Bristol has a population of nearly 470,000 people and guess how many rental properties are available right now?
636[1].
So, if all 470,000 people were looking at the same time for a rental property to live in, that would be 734 people per available property.
There have been various studies conducted in the US on the effects of rent caps, an article completed in 2018 by Rebecca Diamond, Associate Professor of Economics at Stanford university explained;
“Rent control appears to help affordability in the short run for current tenants, but in the long-run decreases affordability, fuels gentrification, and creates negative externalities on the surrounding neighbourhood. These results highlight that forcing landlords to provide insurance to tenants against rent increases can ultimately be counterproductive.
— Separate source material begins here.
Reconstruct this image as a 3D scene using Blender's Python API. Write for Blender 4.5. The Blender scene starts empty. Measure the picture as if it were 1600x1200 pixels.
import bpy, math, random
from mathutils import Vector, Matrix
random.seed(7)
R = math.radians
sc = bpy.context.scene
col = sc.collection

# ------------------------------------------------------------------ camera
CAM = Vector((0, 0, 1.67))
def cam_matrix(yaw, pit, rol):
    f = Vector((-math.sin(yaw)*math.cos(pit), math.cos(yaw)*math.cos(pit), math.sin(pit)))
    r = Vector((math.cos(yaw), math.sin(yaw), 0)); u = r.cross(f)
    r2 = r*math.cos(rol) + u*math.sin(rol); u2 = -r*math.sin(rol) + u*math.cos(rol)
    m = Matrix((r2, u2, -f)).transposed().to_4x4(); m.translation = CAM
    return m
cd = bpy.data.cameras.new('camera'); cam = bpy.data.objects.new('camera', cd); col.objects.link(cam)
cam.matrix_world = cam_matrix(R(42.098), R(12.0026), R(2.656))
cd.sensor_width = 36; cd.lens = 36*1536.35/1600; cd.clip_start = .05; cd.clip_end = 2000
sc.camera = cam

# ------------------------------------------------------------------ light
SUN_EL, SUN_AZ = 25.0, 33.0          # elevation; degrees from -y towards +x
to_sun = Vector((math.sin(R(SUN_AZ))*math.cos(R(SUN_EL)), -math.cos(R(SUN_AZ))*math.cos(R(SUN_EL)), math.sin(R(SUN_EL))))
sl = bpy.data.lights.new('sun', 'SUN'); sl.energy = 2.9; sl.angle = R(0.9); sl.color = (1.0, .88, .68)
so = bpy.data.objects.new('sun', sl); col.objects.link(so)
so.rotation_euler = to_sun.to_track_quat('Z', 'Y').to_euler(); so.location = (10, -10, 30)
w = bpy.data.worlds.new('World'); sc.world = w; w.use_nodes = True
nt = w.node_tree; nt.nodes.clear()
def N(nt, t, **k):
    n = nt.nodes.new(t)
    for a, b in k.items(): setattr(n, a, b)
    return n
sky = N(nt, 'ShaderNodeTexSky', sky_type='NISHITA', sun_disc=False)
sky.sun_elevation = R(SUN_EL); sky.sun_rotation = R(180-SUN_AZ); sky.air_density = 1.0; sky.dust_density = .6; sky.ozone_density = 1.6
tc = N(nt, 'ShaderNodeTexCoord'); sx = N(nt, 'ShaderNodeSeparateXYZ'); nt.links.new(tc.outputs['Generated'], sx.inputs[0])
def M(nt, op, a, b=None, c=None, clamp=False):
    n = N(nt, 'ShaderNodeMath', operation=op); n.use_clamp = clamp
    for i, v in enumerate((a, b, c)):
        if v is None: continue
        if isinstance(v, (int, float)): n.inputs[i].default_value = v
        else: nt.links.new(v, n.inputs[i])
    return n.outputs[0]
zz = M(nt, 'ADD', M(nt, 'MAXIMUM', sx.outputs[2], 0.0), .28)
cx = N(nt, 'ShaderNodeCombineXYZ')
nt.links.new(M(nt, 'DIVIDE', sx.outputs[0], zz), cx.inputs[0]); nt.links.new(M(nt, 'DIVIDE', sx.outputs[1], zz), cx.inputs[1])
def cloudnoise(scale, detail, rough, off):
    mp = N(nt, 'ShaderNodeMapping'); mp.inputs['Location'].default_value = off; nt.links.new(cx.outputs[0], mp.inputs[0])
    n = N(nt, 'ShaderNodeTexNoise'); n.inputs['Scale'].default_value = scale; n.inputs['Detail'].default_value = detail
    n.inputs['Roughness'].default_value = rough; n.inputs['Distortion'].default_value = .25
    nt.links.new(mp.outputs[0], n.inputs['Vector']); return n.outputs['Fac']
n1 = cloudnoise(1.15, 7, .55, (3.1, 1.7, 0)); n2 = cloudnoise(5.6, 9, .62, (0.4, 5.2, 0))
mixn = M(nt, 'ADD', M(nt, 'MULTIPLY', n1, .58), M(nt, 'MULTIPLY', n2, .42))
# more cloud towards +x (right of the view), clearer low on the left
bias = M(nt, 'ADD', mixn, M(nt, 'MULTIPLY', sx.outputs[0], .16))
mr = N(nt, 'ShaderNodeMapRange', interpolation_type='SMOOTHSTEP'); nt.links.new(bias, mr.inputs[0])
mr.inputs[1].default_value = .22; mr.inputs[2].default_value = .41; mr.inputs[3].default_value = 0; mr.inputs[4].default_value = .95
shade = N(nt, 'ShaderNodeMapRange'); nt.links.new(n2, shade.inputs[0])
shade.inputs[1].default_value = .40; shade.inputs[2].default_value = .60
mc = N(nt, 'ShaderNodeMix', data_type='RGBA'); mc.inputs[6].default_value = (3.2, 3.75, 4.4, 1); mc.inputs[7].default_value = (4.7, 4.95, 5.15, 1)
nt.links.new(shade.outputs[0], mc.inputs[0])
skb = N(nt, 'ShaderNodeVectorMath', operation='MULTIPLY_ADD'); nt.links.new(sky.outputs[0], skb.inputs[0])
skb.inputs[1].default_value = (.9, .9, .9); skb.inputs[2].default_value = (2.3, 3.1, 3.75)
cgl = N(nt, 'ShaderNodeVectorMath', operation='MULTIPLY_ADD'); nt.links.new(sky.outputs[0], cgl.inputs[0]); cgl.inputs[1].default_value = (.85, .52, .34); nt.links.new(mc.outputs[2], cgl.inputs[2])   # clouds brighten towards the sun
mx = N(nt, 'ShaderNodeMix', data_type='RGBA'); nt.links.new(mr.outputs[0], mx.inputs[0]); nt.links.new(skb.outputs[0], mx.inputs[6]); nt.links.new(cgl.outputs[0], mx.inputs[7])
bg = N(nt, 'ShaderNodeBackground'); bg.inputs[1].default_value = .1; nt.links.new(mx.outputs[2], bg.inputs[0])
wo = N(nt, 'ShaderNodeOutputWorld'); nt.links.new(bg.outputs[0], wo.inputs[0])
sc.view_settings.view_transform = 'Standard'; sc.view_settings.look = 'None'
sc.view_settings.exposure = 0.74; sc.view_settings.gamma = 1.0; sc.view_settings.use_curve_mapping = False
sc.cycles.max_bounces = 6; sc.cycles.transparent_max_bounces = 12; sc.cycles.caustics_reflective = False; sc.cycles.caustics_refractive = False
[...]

If society desires to provide social insurance against rent increases, it may be less distortionary to offer this subsidy in the form of a government subsidy or tax credit. This would remove landlords’ incentives to decrease the housing supply and could provide households with the insurance they desire.”[2]
A further article by The Economics Observatory pulled together various studies in the US and Europe on rent controls and stated “In fact, few issues induce such unanimous agreement among economists as what we see concerning the detrimental effects of rent control. Although most of the empirical evidence focuses on US cities, there are studies looking at rent control in a European context, and these also tend to find negative results (Oust, 2018; Donner and Kopsch, 2021; Breidenbach et al, 2021). For example, Germany introduced a nationwide system of rent controls in 2015, but, according to recent research, this has had no persistent effect on rental prices, instead resulting in reduced housing quality.”[3]
For the UK, as further changes to minimum EPC ratings and the added shadow of rental reforms loom, adding in rent caps in certain areas will surely be the final nail in the coffin and will force landlords to sell up and buy property elsewhere. And when those properties are then sold to owner occupiers and lost from our rental market completely, where are all the renters going to live?
I implore someone to listen that adding further restrictions to landlords will NOT help tenants. We should be incentivising landlords to buy in areas where rents are going up to balance the market. As in any supply and demand problem, when you increase the supply of something that is in high demand, the price will level out.